- YOUR TASK
Only lines with the word "objects" are needed; collect each of them from the listing below.

- GIVEN MATERIAL
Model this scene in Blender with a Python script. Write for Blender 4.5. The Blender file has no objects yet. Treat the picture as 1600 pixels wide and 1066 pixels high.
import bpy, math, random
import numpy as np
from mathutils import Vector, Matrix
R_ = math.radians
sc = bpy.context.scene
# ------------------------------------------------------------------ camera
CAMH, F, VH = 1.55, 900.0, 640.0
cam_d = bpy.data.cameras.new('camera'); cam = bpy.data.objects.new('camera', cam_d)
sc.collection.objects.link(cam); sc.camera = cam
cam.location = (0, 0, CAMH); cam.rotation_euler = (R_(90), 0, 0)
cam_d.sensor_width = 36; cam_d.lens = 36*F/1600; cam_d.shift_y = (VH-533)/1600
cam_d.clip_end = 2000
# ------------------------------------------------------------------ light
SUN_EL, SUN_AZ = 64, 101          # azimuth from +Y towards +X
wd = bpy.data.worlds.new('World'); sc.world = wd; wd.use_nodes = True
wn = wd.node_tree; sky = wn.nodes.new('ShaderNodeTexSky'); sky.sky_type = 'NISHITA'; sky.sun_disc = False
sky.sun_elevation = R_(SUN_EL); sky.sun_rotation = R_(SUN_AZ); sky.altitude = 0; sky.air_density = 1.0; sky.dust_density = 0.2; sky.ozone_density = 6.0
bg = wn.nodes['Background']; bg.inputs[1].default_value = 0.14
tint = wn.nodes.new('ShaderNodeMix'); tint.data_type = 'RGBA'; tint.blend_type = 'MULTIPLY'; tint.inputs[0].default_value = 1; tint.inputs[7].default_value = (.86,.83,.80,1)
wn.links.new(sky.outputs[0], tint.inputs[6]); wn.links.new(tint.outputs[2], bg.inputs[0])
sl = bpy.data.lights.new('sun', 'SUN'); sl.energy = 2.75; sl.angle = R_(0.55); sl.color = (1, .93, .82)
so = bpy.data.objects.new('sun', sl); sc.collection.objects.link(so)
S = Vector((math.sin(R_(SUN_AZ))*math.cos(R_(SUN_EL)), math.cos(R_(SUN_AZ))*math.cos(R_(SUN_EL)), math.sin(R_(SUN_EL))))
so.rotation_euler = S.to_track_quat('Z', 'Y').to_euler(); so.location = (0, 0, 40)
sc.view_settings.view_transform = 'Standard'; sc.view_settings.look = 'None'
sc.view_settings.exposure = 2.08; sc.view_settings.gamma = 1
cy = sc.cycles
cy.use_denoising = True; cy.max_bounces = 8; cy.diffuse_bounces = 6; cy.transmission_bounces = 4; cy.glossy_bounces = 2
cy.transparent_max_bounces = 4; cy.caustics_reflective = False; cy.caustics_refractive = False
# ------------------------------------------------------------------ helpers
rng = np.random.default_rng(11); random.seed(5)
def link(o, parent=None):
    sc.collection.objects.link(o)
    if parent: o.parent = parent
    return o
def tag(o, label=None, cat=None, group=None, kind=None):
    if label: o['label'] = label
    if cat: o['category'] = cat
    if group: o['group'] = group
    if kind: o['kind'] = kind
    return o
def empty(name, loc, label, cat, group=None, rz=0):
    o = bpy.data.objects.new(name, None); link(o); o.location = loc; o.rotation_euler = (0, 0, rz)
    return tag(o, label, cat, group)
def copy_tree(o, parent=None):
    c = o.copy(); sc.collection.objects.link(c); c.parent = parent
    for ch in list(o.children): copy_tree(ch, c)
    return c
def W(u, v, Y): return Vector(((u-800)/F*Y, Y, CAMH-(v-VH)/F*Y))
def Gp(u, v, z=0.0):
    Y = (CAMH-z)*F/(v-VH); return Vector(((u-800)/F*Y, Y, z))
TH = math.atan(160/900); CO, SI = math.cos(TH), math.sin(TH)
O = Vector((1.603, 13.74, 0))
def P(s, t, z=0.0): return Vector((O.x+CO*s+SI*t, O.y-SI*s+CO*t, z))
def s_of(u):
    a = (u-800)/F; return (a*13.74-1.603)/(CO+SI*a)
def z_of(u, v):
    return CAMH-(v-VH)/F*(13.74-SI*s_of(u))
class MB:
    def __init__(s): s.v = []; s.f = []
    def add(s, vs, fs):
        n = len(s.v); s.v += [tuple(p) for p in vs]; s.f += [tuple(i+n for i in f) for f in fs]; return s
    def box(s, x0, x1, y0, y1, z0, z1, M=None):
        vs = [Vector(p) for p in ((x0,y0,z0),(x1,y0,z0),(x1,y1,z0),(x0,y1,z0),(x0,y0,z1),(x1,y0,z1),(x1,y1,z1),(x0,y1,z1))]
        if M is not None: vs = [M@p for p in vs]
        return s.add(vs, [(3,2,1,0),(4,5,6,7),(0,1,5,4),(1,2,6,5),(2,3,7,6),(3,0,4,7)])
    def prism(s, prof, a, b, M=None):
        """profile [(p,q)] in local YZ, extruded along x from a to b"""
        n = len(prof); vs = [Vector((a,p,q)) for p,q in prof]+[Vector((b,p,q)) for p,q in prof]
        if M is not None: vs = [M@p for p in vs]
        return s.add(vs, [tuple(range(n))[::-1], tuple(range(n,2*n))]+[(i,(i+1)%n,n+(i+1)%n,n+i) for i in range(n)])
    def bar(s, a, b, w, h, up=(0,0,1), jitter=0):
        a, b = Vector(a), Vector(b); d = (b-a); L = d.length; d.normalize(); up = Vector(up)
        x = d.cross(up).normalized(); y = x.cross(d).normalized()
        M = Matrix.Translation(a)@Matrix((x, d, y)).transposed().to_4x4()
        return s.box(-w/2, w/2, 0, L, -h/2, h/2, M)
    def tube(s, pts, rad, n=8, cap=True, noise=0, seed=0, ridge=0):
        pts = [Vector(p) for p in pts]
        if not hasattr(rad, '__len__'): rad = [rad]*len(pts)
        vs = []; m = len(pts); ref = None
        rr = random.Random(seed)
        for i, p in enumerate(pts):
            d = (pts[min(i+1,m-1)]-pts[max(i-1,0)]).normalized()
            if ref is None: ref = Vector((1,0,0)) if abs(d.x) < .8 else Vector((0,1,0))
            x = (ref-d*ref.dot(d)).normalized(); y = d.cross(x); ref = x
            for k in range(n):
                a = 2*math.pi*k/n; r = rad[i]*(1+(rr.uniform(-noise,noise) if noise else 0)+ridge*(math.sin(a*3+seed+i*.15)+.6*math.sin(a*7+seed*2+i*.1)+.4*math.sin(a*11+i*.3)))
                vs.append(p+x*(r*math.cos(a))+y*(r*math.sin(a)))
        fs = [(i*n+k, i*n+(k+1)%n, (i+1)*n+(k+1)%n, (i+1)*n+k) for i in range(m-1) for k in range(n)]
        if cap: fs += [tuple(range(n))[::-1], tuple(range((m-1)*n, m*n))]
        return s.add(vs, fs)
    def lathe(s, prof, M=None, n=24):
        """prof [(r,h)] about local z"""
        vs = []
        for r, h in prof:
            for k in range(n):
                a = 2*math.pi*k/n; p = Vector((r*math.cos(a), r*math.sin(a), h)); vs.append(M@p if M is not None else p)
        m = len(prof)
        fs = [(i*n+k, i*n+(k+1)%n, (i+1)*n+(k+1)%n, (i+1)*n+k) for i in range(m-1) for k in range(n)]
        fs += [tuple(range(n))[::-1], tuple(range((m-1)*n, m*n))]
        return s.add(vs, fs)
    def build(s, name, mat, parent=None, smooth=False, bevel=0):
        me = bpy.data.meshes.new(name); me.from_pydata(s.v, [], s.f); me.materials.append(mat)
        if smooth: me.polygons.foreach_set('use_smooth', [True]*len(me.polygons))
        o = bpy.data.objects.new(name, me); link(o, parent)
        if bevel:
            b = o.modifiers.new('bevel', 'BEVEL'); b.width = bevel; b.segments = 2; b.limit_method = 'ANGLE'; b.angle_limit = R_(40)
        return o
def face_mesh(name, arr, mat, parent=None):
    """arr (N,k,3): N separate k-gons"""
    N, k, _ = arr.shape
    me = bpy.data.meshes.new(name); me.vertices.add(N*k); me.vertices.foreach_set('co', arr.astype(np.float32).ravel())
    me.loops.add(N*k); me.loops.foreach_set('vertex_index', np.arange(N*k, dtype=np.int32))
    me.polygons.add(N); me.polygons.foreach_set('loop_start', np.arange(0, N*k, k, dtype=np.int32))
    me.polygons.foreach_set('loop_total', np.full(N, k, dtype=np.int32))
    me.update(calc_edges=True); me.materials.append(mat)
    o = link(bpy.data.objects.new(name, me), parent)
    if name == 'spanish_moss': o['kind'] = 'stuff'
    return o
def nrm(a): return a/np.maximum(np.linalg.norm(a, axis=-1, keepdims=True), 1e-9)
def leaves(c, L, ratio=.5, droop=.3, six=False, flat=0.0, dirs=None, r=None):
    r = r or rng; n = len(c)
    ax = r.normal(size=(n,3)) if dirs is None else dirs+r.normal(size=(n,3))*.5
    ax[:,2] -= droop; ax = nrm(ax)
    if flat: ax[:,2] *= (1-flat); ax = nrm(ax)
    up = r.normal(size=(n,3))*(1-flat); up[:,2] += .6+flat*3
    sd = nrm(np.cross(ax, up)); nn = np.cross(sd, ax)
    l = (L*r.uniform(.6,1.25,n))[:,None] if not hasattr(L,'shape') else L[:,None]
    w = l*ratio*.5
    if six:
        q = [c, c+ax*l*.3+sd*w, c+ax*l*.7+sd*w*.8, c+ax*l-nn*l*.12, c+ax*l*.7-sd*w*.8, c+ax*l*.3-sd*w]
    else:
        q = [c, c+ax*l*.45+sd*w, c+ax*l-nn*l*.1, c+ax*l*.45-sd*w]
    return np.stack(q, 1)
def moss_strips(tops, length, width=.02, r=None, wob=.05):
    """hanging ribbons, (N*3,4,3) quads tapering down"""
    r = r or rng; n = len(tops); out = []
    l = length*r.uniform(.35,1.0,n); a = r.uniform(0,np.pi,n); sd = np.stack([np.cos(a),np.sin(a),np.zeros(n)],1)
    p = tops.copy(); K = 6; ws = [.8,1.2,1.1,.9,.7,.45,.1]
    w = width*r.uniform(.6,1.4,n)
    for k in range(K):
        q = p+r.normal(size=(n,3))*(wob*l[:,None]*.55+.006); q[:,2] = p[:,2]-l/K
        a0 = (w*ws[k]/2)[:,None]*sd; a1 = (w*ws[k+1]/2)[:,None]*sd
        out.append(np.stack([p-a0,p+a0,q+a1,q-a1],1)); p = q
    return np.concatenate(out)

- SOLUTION
Model this scene in Blender with a Python script. Write for Blender 4.5. The Blender file has no objects yet. Treat the picture as 1600 pixels wide and 1066 pixels high.
cam_d = bpy.data.cameras.new('camera'); cam = bpy.data.objects.new('camera', cam_d)
sc.collection.objects.link(cam); sc.camera = cam
so = bpy.data.objects.new('sun', sl); sc.collection.objects.link(so)
    sc.collection.objects.link(o)
    o = bpy.data.objects.new(name, None); link(o); o.location = loc; o.rotation_euler = (0, 0, rz)
    c = o.copy(); sc.collection.objects.link(c); c.parent = parent
        o = bpy.data.objects.new(name, me); link(o, parent)
    o = link(bpy.data.objects.new(name, me), parent)